- Exercise prompt
Out of the lines below, please list those that hold the string "wide".

- Dataset
↓↓↓

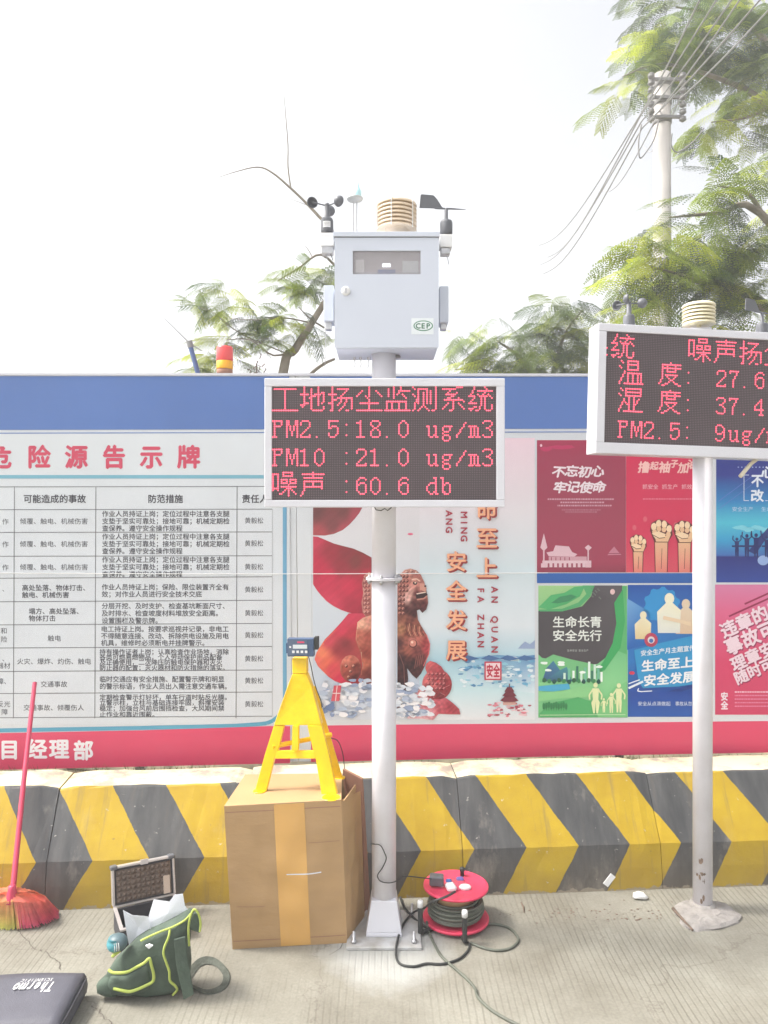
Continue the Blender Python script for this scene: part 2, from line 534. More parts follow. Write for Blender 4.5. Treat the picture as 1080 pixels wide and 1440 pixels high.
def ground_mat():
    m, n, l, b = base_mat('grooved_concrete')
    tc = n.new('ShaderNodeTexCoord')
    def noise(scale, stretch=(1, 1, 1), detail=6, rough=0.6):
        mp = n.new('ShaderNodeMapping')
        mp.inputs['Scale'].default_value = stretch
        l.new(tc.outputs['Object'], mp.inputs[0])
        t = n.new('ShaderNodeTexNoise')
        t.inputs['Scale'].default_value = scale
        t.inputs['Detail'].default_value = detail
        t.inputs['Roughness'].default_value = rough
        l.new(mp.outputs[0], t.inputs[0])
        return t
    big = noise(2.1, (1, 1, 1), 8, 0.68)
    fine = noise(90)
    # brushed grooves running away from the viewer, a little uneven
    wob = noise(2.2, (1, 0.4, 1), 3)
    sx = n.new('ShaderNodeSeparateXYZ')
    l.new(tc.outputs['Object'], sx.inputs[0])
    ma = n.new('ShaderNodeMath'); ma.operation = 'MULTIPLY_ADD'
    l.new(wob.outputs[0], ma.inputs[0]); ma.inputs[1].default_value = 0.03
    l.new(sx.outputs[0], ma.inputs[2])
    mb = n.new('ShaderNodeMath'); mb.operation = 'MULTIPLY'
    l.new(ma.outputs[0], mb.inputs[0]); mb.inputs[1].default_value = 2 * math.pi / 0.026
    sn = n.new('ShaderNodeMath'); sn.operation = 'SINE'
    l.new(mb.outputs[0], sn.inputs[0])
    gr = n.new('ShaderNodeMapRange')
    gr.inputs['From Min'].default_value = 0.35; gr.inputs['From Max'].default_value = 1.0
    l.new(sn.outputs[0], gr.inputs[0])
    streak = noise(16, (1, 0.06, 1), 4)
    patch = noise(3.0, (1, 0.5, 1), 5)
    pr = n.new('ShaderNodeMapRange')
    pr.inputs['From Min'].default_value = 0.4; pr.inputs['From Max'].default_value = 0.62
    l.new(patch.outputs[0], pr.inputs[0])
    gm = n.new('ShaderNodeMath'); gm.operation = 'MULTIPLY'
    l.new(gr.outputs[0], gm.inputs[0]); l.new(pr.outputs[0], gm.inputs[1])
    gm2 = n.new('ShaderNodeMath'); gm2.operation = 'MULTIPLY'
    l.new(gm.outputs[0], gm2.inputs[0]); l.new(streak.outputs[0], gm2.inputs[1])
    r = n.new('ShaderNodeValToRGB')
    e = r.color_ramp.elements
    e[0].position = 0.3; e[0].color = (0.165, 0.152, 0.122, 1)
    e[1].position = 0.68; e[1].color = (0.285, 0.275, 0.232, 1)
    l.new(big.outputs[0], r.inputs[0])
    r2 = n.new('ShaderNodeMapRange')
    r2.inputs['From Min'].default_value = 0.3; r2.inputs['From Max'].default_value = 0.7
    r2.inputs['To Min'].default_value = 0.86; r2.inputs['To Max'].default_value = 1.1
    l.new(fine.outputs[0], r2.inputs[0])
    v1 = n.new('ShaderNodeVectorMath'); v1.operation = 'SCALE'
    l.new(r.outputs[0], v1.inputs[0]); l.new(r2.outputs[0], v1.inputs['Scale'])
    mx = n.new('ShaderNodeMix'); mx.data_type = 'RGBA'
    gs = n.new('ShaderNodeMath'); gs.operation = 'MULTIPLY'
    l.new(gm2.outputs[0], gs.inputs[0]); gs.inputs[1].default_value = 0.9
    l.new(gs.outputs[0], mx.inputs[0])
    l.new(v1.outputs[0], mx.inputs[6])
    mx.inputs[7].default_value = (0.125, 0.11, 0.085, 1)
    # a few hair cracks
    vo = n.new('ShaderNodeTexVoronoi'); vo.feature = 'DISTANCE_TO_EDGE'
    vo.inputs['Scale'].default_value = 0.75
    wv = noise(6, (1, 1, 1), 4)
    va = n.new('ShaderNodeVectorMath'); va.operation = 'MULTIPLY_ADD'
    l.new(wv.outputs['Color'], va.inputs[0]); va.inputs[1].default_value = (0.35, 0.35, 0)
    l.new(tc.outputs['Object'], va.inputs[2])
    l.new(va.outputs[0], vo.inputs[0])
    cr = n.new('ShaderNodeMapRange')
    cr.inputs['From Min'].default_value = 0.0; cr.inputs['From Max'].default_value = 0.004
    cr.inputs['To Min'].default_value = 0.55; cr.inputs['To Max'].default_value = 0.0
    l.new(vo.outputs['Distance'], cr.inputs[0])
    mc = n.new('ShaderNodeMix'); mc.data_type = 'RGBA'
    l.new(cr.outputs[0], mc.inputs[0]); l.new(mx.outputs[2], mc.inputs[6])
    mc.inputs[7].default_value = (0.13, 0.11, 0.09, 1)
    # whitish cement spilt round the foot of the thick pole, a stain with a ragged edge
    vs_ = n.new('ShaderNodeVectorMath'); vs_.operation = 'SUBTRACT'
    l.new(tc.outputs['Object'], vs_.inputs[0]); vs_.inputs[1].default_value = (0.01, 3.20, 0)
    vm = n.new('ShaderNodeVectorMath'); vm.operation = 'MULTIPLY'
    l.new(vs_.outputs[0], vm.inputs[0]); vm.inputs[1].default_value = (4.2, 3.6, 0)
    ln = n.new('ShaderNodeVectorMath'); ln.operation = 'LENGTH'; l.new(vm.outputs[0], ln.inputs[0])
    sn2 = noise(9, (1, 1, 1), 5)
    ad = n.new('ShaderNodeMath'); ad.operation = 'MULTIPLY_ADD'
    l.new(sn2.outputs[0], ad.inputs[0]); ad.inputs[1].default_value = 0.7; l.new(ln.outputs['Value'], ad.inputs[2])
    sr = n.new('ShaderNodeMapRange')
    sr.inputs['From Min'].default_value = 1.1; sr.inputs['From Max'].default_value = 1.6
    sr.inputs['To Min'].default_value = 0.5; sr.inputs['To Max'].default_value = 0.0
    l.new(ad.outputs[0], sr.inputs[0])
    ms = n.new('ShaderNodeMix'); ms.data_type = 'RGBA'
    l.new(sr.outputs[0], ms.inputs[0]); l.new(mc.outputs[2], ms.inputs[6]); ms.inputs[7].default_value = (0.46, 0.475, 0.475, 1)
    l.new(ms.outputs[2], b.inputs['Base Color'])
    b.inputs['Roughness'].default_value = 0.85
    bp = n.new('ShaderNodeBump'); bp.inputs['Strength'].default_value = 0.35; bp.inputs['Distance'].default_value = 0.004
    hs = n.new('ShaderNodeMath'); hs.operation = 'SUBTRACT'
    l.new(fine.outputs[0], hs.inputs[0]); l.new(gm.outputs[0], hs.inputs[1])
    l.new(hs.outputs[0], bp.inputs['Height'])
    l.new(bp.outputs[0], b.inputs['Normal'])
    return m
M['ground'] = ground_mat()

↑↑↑
↓↓↓

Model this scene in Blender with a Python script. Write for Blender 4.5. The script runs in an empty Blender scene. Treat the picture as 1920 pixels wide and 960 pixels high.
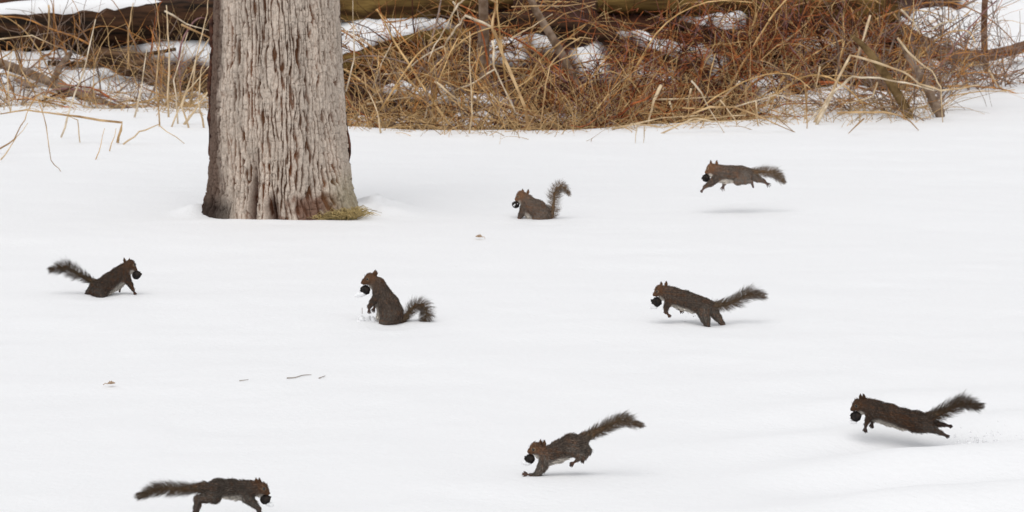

↑↑↑

- Correct response
Continue the Blender Python script for this scene: part 2, from line 534. More parts follow. Write for Blender 4.5. Treat the picture as 1080 pixels wide and 1440 pixels high.
Model this scene in Blender with a Python script. Write for Blender 4.5. The script runs in an empty Blender scene. Treat the picture as 1920 pixels wide and 960 pixels high.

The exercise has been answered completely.